The tanks alone had used hundreds of gallons of diesel fuel on the 40-mile round trip. The return journey was made more difficult by the Marines’ own unexploded munitions, which littered the road. One young Marine stepped on a hidden dud round, losing his foot.
The young men spent their first break of the war stripped to the waist, sunbathing on the bonnets of their Humvees, occasionally looking up to enjoy a panoramic view of mud.
Some listened to the BBC on shortwave radios. An entrepreneurial soldier brandishing a pair of electric clippers had set-up a temporary barber shop. He offered two styles — bald and nearly bald — and was soon knee-deep in clumps of hair that had not seen shampoo in weeks.
Some units were down to just one day’s supply of food. Many of the vehicles’ fuel gauges were close to the red.
The man in charge of solving the logistics problem is Lieutenant-Colonel Keil Gentry, a fair-haired Marine who has moved around too much to claim a hometown.

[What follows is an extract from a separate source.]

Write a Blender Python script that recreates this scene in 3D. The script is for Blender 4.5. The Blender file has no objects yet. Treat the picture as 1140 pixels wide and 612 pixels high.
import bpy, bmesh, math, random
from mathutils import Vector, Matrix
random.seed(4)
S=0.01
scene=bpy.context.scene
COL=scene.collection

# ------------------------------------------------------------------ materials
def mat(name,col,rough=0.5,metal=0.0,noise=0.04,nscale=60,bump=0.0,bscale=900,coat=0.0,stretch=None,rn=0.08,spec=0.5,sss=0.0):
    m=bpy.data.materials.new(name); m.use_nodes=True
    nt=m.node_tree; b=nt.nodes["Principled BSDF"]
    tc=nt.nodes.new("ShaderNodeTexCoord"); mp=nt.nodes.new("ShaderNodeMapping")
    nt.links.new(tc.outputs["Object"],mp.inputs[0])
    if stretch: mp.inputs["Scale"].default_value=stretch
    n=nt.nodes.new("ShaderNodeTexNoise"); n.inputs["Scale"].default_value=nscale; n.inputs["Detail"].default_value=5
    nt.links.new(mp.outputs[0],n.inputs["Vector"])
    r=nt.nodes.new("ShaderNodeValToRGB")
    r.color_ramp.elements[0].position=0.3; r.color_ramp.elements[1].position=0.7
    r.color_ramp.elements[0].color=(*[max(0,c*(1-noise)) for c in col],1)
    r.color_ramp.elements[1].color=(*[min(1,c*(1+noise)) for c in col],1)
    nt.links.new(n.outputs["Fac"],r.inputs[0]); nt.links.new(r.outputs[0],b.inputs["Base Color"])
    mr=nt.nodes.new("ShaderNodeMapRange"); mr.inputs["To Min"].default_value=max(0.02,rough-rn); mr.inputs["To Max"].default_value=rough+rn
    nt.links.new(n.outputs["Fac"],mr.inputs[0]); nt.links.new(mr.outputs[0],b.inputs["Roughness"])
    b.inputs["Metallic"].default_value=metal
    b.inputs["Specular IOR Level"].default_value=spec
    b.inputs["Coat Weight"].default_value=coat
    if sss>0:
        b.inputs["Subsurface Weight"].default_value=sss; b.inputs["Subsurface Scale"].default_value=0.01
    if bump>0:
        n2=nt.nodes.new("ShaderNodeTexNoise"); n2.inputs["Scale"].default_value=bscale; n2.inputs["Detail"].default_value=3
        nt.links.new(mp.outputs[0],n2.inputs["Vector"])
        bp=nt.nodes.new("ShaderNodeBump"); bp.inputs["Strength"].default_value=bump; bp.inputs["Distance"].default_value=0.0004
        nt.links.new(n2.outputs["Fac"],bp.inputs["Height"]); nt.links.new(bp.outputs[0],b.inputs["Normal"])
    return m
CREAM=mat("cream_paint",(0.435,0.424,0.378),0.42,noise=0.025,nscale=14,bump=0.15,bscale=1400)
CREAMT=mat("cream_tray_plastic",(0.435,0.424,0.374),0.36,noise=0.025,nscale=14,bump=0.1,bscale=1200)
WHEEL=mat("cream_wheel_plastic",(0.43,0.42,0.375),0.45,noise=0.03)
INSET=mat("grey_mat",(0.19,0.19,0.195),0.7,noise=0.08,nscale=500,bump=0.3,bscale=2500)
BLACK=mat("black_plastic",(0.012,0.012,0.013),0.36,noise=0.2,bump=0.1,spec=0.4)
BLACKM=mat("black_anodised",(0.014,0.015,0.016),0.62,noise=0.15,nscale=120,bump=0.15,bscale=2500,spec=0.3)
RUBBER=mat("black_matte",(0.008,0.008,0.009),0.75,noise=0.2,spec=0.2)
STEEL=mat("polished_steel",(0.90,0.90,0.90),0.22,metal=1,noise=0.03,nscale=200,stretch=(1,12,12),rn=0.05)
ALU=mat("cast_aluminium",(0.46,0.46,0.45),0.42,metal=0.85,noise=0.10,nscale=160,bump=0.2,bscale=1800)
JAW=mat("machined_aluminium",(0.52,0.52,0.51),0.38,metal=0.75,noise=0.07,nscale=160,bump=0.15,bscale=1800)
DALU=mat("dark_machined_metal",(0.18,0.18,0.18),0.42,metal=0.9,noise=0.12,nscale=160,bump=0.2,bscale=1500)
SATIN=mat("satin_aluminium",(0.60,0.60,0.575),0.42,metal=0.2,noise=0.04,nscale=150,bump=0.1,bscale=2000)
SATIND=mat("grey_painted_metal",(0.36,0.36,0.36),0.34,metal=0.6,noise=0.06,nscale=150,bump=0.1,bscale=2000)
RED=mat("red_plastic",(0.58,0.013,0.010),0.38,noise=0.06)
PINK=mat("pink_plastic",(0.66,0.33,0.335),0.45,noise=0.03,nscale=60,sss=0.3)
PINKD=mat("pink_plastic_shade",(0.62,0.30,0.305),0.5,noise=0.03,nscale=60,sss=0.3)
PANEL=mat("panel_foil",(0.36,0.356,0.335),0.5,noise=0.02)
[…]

It is his job to refuel the American war machine and since the war began last week he has spent every day narrowly avoiding disaster.

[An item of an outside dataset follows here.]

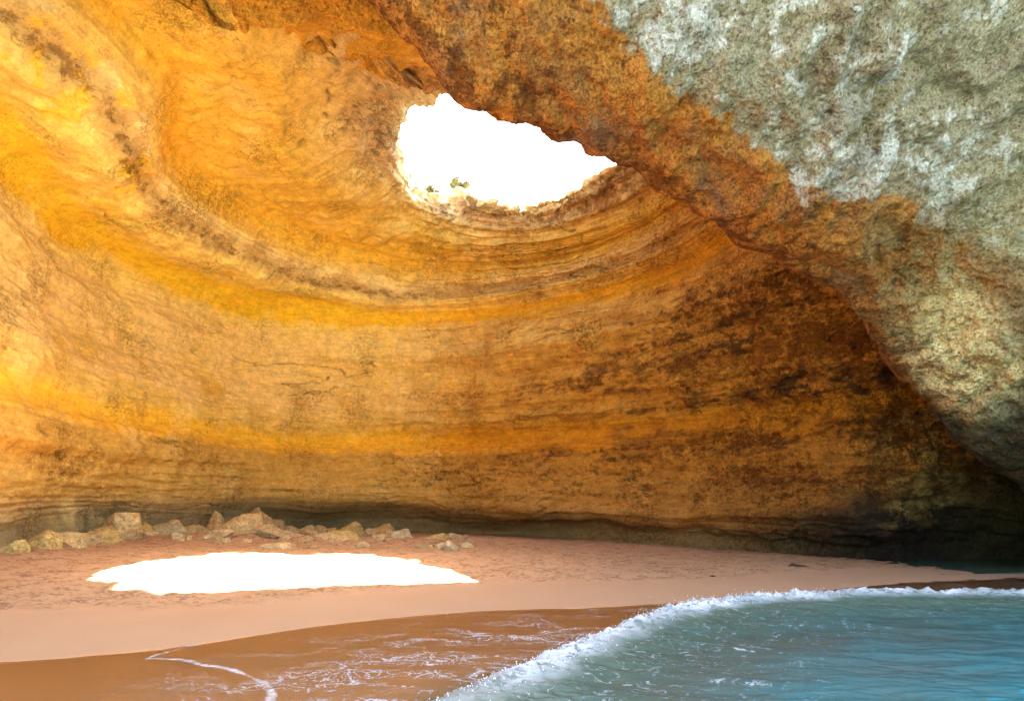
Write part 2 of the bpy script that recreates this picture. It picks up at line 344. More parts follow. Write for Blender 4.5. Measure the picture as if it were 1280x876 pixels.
# stepped bulges: the overhang breaks into slabs along inclined joints
sl = fbm(x, y, z, .25, 3, 251)+.16*(x*.5-y*.2+z*.7)
dA += np.sin(sl*19)*.12
ck = np.abs(perlin(x*.35+z*.2, y*.35, z*.8, 261)+.3*fbm(x, y, z, 1.1, 3, 262)); ckm = (1-ss(0, .03, ck)); m0 = fbm(x, y, z, .15, 2, 265)
dA = dA*(1-.6*np.exp(-((VA-1)/.45)**2))
PA = GA+NA*(dA*endf)[..., None]
m1 = fbm(x, y, z, .35, 5, 301, .6); m2 = fbm(x, y, z, .8, 5, 311, .62); m3 = fbm(x, y, z, 2.5, 4, 321, .6)
pg = np.zeros(GA.shape)+np.array((.40,.15,.026))
pg = stain(pg, ss(-.05, .25, m2)*.5, (.22,.085,.035))
pg = stain(pg, ss(.02, .25, -m1)*.7*(1-ss(1.3, 1.8, VA)), (.13,.08,.06))
bound = VA+.32*m1+.18*m2+.22*m3
# where the stone is grey: above the edge of the underside; lower on the leg it turns olive
grey = ss(1.92, 2.03, bound-.12*ss(7, 9, UA)-.42*np.exp(-((UA-4.7)/1.1)**2))
gcol = np.zeros(GA.shape)+np.array((.29,.225,.14))
gcol = stain(gcol, ss(.0, .13, .75*m1+.5*m2+.7*m3)*.65, (.59,.53,.475))
gcol = stain(gcol, ss(.08, .25, m1-.3*m2)*.6, (.16,.115,.055))
gcol = stain(gcol, (1-ss(4.2, 5.6, UA))*.6, (.33,.28,.13))
m = grey[..., None]; pg = pg*(1-m)+gcol*m
# brown and olive zone under the grey where seepage runs
seep = (1-ss(4.4, 6.0, UA))*(1-ss(2.35, 2.75, VA+.5*m1+.3*m2))
pg = stain(pg, seep*.75, (.25,.11,.03))
pg = stain(pg, seep*ss(.0, .2, m2-.3*m1)*.5, (.24,.20,.085))
lowleg = (1-ss(3.9, 4.6, UA+.4*m1))
cream = np.exp(-((UA-3.45+.5*m1)/.62)**4-((VA-1.62+.3*m2)/.50)**4)
pg = stain(pg, cream*.95, (.80,.62,.28))  # cream stone, brightened in colour for the light on this face
pg = stain(pg, (1-ss(2.9, 3.4, UA+.4*m1+.5*(VA-1.5)))*.85, (.05,.06,.035))  # low leg painted nearly black for the shadow under the overhang
arch = mesh_from('rock_arch', PA, grid_faces(*PA.shape[:2]), M_rock,
                 attrs={'pigment': np.clip(pg, .005, .9).reshape(-1, 3), 'pitting': np.full(PA.shape[0]*PA.shape[1], .9), 'crust': np.clip(.30+.8*m1+.3*np.exp(-((VA-1)/.4)**2)-.25*grey, 0, 1).ravel()})
tag(arch, 'overhanging rock arch with orange underside and grey green lichen crust', kind='structure')

# the cave skin starts exactly on the back of the arch lip, so the stone closes without a slit
row = int(np.argmin(np.abs(va-.45)))
tu = upar.copy(); tgt = np.stack([np.interp(tu-12, ua, PA[row, :, k]) for k in range(3)], -1)
wj = ss(12.2, 13.0, tu)*(1-ss(26.0, 26.6, tu))
P = P+((tgt-P[0])*wj[:, None])[None]*(1-ss(0, 2.2, V))[..., None]
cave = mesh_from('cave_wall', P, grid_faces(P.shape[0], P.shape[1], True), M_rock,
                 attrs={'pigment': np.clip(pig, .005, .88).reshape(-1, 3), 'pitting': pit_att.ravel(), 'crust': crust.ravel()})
tag(cave, 'layered orange and yellow limestone cave wall curving up to the skylight', kind='structure')
PD = P.copy()

# ------------------------------------------------------------------ BEACH
wl = np.array([(-70,-3),(-30,3.0),(-14,7.6),(-8.1,9.1),(-6,9.9),(-3.8,12.0),(-.75,13.4),(2.3,13.8),(5.4,14.8),(11.5,17.6),(17,19.0),(24,20.5),(70,30)])
def y_w(x):
    return (np.interp(x-.6, wl[:, 0], wl[:, 1])+np.interp(x, wl[:, 0], wl[:, 1])+np.interp(x+.6, wl[:, 0], wl[:, 1]))/3
def sand_smooth(x, y):
    s = (y-y_w(x))*.86
    t = np.where(x < 0, np.maximum(.34-.010*x+.0026*np.clip(x+4, -22, 0)**2, 0), .34-.021*x)
    back = np.maximum(t, -.5)
    up = back*(1-np.exp(-np.maximum(s, 0)/2.4))
    dn = np.maximum(.035*s, -.03+.06*s*.8)
    dn = np.where(s < 0, np.maximum(.035*s, -2.5), 0)
    return np.where(s > 0, up, dn), s
def sand_height(x, y):
    h, s = sand_smooth(x, y)
    rough = ss(2.0, 3.0, s+.5*fbm(x, y, 0, .4, 3, 401))
    h = h-.30*ss(16, 19.5, x)*ss(.5, 3, s)
    h = h+ss(.4, 4, s)*fbm(x, y, 0, .25, 3, 411)*.16
    pile = ss(-19, -14, x)*(1-ss(-3, 3, x))*np.exp(-((y-(29.5+.3*(x+8)))/2.3)**2)
    h = h+.28*pile*ss(-.25, .3, fbm(x, y, 0, .9, 3, 461))
    h = h+rough*(fbm(x, y, 0, 1.6, 3, 421)*.07-np.maximum(0, fbm(x, y, 0, 3.2, 2, 431))*.10+fbm(x, y, 0, 8, 2, 441)*.02)
    return h, s, rough
ys = [3.5]
while ys[-1] < 44: ys.append(ys[-1]+max(.03, .0031*ys[-1]))
ys = np.array(ys); tt = np.linspace(-1.25, 1.3, 900)
gx = tt[None, :]*(ys[:, None]+4); gy = np.repeat(ys[:, None], len(tt), 1)
h, s, rough = sand_height(gx, gy)
m, nt = new_mat('beach_sand'); q = NT(nt)
co = q.n('ShaderNodeTexCoord').outputs['Object']
wet = q.n('ShaderNodeAttribute', attribute_name='wetness').outputs['Fac']
rg_ = q.n('ShaderNodeAttribute', attribute_name='trodden').outputs['Fac']
n1 = q.noise(co, .7, 5, .6); n2 = q.math('MULTIPLY_ADD', q.noise(q.mapping(co, (1, 1.6, 1)), 7.5, 7, .72), .6, q.math('MULTIPLY', q.noise(co, 1.9, 5, .65), .4)); n3 = q.noise(co, 90, 2, .6)
dry = q.mixc(n1, (.44,.245,.115), (.54,.32,.165))
dry = q.mixc(q.math('MULTIPLY', rg_, q.ramp(n2, [(0, 1), (.43, .9), (.50, 0), (1, 0)])), dry, (.22,.11,.05))
dry = q.mixc(q.math('MULTIPLY', n3, .25), dry, (.3,.2,.14))
damp = q.mixc(n1, (.44,.265,.145), (.38,.22,.115))
spk = q.ramp(q.noise(co, 16, 6, .8), [(0, 0), (.62, 0), (.66, 1), (1, 1)])
damp = q.mixc(q.math('MULTIPLY', spk, .7), damp, (.16,.10,.07))
colr = q.mixc(rg_, damp, dry)
colr = q.mixc(wet, colr, (.58,.26,.085))
b = q.n('ShaderNodeBsdfPrincipled'); q.set(b, 'Base Color', colr)
q.set(b, 'Roughness', q.math('MULTIPLY_ADD', wet, -.78, .92)); q.set(b, 'Specular IOR Level', q.math('MULTIPLY_ADD', wet, .6, .1))
hh = q.math('MULTIPLY', q.math('ADD', q.math('MULTIPLY', n2, .12), q.math('MULTIPLY', n3, .004)), rg_)
hh = q.math('ADD', hh, q.math('MULTIPLY', q.noise(co, 30, 3, .6), .004))
bp = q.n('ShaderNodeBump'); q.set(bp, 'Height', hh); bp.inputs['Strength'].default_value = .8; bp.inputs['Distance'].default_value = 1
q.set(b, 'Normal', bp.outputs[0]); o = q.n('ShaderNodeOutputMaterial'); q.set(o, 0, b.outputs[0]); M_sand = m
wetness = 1-ss(-.15, .12, s+.10*fbm(gx, gy, 0, .8, 3, 451))
sand = mesh_from('beach_ground', np.stack([gx, gy, h], -1), grid_faces(*gx.shape), M_sand,
                 attrs={'wetness': wetness.ravel(), 'trodden': rough.ravel()})
tag(sand, 'orange pink sand beach inside the cave', kind='structure')

# ------------------------------------------------------------------ SEA with a breaking wave
crest = np.array([(-2.5,3.6),(-1.4,5.9),(-.5,7.35),(.3,8.3),(1.0,9.2),(1.9,10.3),(2.9,11.4),(4.1,12.4),(5.2,13.0),(6.5,13.5),(9.2,14.1),(13,14.4),(20,15),(40,16)])
cw, _ = catmull(crest, [8]*(len(crest)-1), 0)
def axis(knots):
    a = [knots[0][0]]
    for (x0, st0), (x1, st1) in zip(knots[:-1], knots[1:]):
        while a[-1] < x1-1e-6:
            t = (a[-1]-x0)/(x1-x0); a.append(min(x1, a[-1]+st0*(st1/st0)**t))
    return np.array(a)
xs = axis([(-3000, 900), (-80, 14), (-14, .25), (-10, .045), (-3, .028), (3.5, .028), (16, .05), (26, .3), (80, 14), (3000, 900)])
yy = axis([(-3000, 900), (-60, 12), (-6, 1.0), (5.5, .2), (7.0, .024), (12, .03), (17, .045), (24, .16), (34, 1.0)])
sx, sy = np.meshgrid(xs, yy)
dist = np.full(sx.shape, 1e9); sgn = np.ones(sx.shape); apar = np.zeros(sx.shape)
for i in range(len(cw)-1):
    ax, ay = cw[i]; bx, by = cw[i+1]; ex, ey = bx-ax, by-ay; L2 = ex*ex+ey*ey
    t = np.clip(((sx-ax)*ex+(sy-ay)*ey)/L2, 0, 1)
    dd = np.hypot(sx-ax-t*ex, sy-ay-t*ey); cr = ex*(sy-ay)-ey*(sx-ax)
    k = dd < dist; dist = np.where(k, dd, dist); sgn = np.where(k, np.where(cr > 0, -1, 1), sgn); apar = np.where(k, ax+t*ex, apar)
c = dist*sgn                                              # positive: seaward of the crest
sh, s2 = sand_smooth(sx, sy)
near = ss(-14, -4, sy)
rip = (perlin(sx*.55, sy*1.1, 0, 501)*.05+perlin(sx*1.3, sy*3.0, 0, 502)*.035+perlin(sx*3.2+.6*perlin(sx, sy, 0, 9), sy*7.5, 0, 503)*.016+perlin(sx*8, sy*15, 0, 504)*.005)
calmw = ss(-.8, 1.0, c)
cj = c+.16*fbm(sx, sy, 0, 1.1, 3, 511)+.10*fbm(sx, sy, 0, 3.3, 3, 512)
amp = mix(.10, .34, ss(-2, 3.5, apar))*mix(1, .75, ss(7, 14, apar))
prof = np.where(cj < 0, np.exp(-(cj/.28)**2), np.exp(-(cj/mix(.9, 1.5, ss(0, 6, apar)))**2))
bore = .05*ss(-.5, .2, c)*(1-ss(2, 6, c))
foam_core = mix(.6, 1, ss(-1, 2.5, apar))*ss(-.45, -.15, cj)*(1-ss(.12, .75, cj-.15*fbm(sx, sy, 0, 1.4, 3, 521)))
lump = np.abs(fbm(sx, sy, 0, 3.2, 4, 531, .5))*.34+fbm(sx, sy, 0, 14, 2, 541)*.012+.10*perlin(sx*.9, sy*.9, 0, 543)
sz = rip*mix(.18, 1, calmw)*near+amp*prof+bore+foam_core*lump*ss(-3, 2, apar)*.75
film = np.where(s2 < -.04+.12*fbm(sx, sy, 0, .9, 3, 551), sh+.012+.004*perlin(sx*6, sy*9, 0, 552), -.5)
sz = np.where(s2 < .2, np.maximum(sz, film), sz*0-.45)
sz = np.where((s2 > -.3) & (s2 < 1.2) & (sx < 12) & (film < -.4), sh-.06, sz)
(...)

First it was the sheer pace of the troops’ dash towards Baghdad. Then it was the awful mud storms. Now he must cope with Iraqi “civilians” who wave and smile at his supply convoys, then lob mortars and grenades as they drive past. “Everybody’s taken a few potshots,” Colonel Gentry said.
“The resupply guys, they got hit the other day by a handful of soldiers. The big threat is irregular forces: they take a few shots, fire a few mortars. I’m not so sure the Iraqis pick and choose their targets very carefully though.”
The Iraqis may be disorganised — and may cause few US casualties — but their tactics have managed to bog down the Americans’ supply chain. Heightened security has caused log-jams (“log” as in logistics, the Marines say) along Highway 1, the main supply route northwest.
Even advancing troops get caught in the chaos, remaining stationary in tailbacks for hours at a time. Officers fume in their sweltering Humvees as Cobra helicopters are forced to guard the convoys instead of hunting down Republican Guard units and their weapons caches. “We planned for it, we trained for it, but we really hoped it wouldn’t happen,” Colonel Gentry said of the guerrilla-style fighting.
Like the Iraqis, the Americans have improvised where they can. Some of the fuel, for example, is being delivered by civilian petrol tankers.
Some essential supplies like ammunition — a lot more of which has been used than expected — has been flown in by helicopter. “We thought this would be a liberation of Iraq. We thought the people would be throwing flowers at us,” Colonel Gentry said.
“But it’s been a lot more hostile than that.”